We must return to the legal status quo adopted in 1990 by the Supreme Council of the Republic of Georgia and its head, Zviad Gamsakhurdia, when the autonomous region was completely abolished,” Cheishvili said.
Georgian Dream parliamentary speaker Shalva Papuashvili said that the administration had been created in violation of the Constitution and included an equally unconstitutional alternative government.
“In November 2006, unconstitutional elections were held in the Tskhinvali region, organized by the National Movement government. A so-called president of South Ossetia was declared and a so-called ‘alternative government of South Ossetia’ was formed.
By taking this step, the government at the time indirectly legitimized separatist processes, which amounted to a clear and serious betrayal of Georgia’s state interests.

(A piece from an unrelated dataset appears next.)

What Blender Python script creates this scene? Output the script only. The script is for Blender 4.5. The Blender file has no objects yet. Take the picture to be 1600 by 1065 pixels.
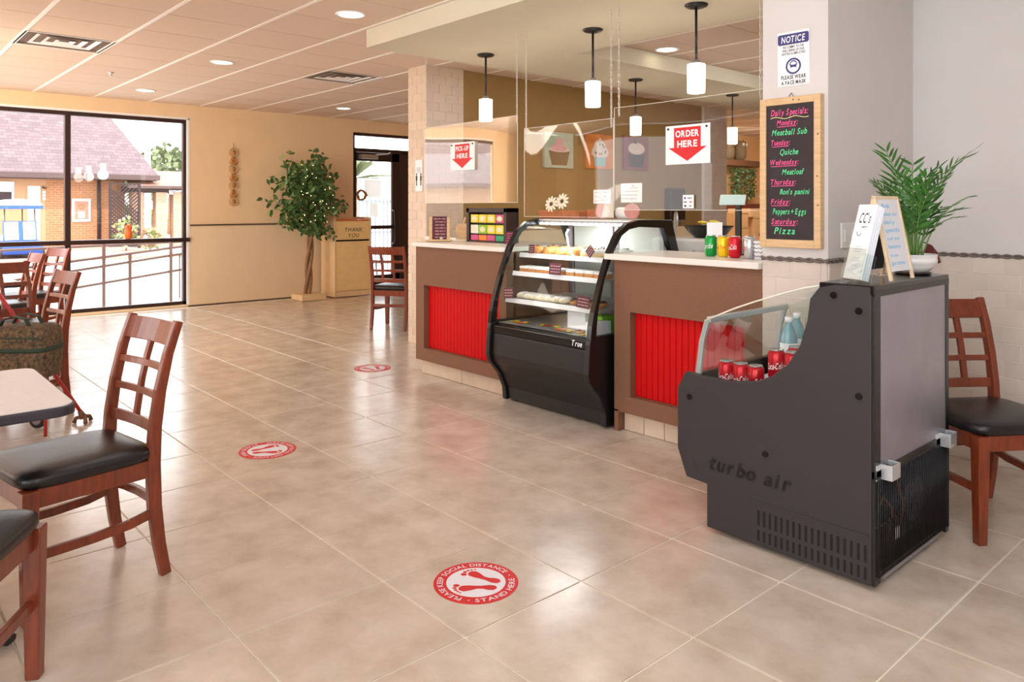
import bpy, bmesh, math, random
from math import sin, cos, pi, radians as R
from mathutils import Matrix, Vector
random.seed(7)
S = bpy.context.scene
COL = S.collection
# ------------------------------------------------------------------ camera, world, sun, large lights, exposure
TH = 0.844
cam = bpy.data.cameras.new('camera'); camo = bpy.data.objects.new('camera', cam); COL.objects.link(camo)
camo.location = (0, 0, 1.35); camo.rotation_euler = (pi/2, 0, TH)
cam.lens = 36*1187/1600; cam.sensor_width = 36; cam.shift_y = (324-532.5)/1600
cam.clip_start = .05; cam.clip_end = 300
S.camera = camo
S.view_settings.view_transform = 'Standard'; S.view_settings.look = 'None'
S.view_settings.gamma = 1; S.view_settings.use_curve_mapping = False
S.view_settings.exposure = 0.2
W = bpy.data.worlds.new('sky'); S.world = W; W.use_nodes = True
wn = W.node_tree.nodes; wl = W.node_tree.links
wtc = wn.new('ShaderNodeTexCoord'); wsep = wn.new('ShaderNodeSeparateXYZ'); wr = wn.new('ShaderNodeValToRGB')
wl.new(wtc.outputs['Generated'], wsep.inputs[0]); wl.new(wsep.outputs['Z'], wr.inputs[0])
wr.color_ramp.elements[0].color = (1, .98, .96, 1); wr.color_ramp.elements[1].color = (.78, .88, 1, 1)
wl.new(wr.outputs[0], wn['Background'].inputs[0])
wn['Background'].inputs[1].default_value = 5.0
def sun_(name, d, e, ang, col):
    l = bpy.data.lights.new(name, 'SUN'); l.energy = e; l.angle = R(ang); l.color = col
    o = bpy.data.objects.new(name, l); COL.objects.link(o); o.location = (0, 0, 12)
    o.rotation_euler = Vector(d).to_track_quat('-Z', 'Y').to_euler(); return o
sun_('sun', (-.55, .35, -.8), 4.0, 2, (1, .95, .87))
def area(name, loc, d, sx, sy, e, col):
    l = bpy.data.lights.new(name, 'AREA'); l.shape = 'RECTANGLE'; l.size = sx; l.size_y = sy; l.energy = e; l.color = col
    o = bpy.data.objects.new(name, l); COL.objects.link(o); o.location = loc
    o.rotation_euler = Vector(d).to_track_quat('-Z', 'Y').to_euler(); return o
area('ceiling_fill', (.9, -1.0, 1.3), (-.45, .55, .85), 1.2, 1.2, 62, (.86, .94, 1))  # unseen upward fill added to brighten the ceiling
area('camera_fill', (.2, -.3, 2.65), (-.3, .75, -.55), 1.6, 1.6, 44, (.68, .86, 1))  # added soft fill from behind the camera, like bounced flash
area('dining_ceiling_fill', (-7.6, -1.6, 1.2), (-.45, .6, .55), 2.0, 1.2, 72, (1, .86, .70))  # unseen fill added to lift the dining side ceiling
area('dining_fill', (-8.0, -.4, 2.66), (-.6, .6, -.6), 2.5, 1.6, 90, (1, .87, .72))  # added fill aimed at the back wall, no fixture there
area('near_fill', (-.3, 2.0, 2.7), (-.3, .6, -1), 1.2, 1.0, 22, (.74, .88, 1))  # unseen fill added for the near right side
area('counter_fill', (-3.5, 1.7, 2.7), (-.1, .7, -1), 2.0, .5, 18, (.88, .95, 1))  # added fill for the counter, kept out of view
area('kitchen_light', (-3.2, 6.6, 2.7), (-.4, 0, -1), 1.6, 2.5, 70, (.95, .97, 1))
area('back_room_light', (-6.9, 11.5, 2.6), (-.4, .2, -1), 1.5, 1.5, 60, (1, .95, .88))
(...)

This decision artificially restored the administrative borders of the Soviet-era autonomous region that had been abolished in 1990. It later became one of the factors contributing to Russia’s military aggression in 2008 and the occupation of Georgia’s historic region of Samachablo.
For years, Georgia worked to strengthen its policy of non-recognition of the separatist regions. Even the indirect use of the term ‘South Ossetia’ by the National Movement regime constituted a violation of the Constitution and a betrayal of national interests. There is no such concept as ‘South Ossetia’ in Georgia’s legal and political space,” Papuashvili said.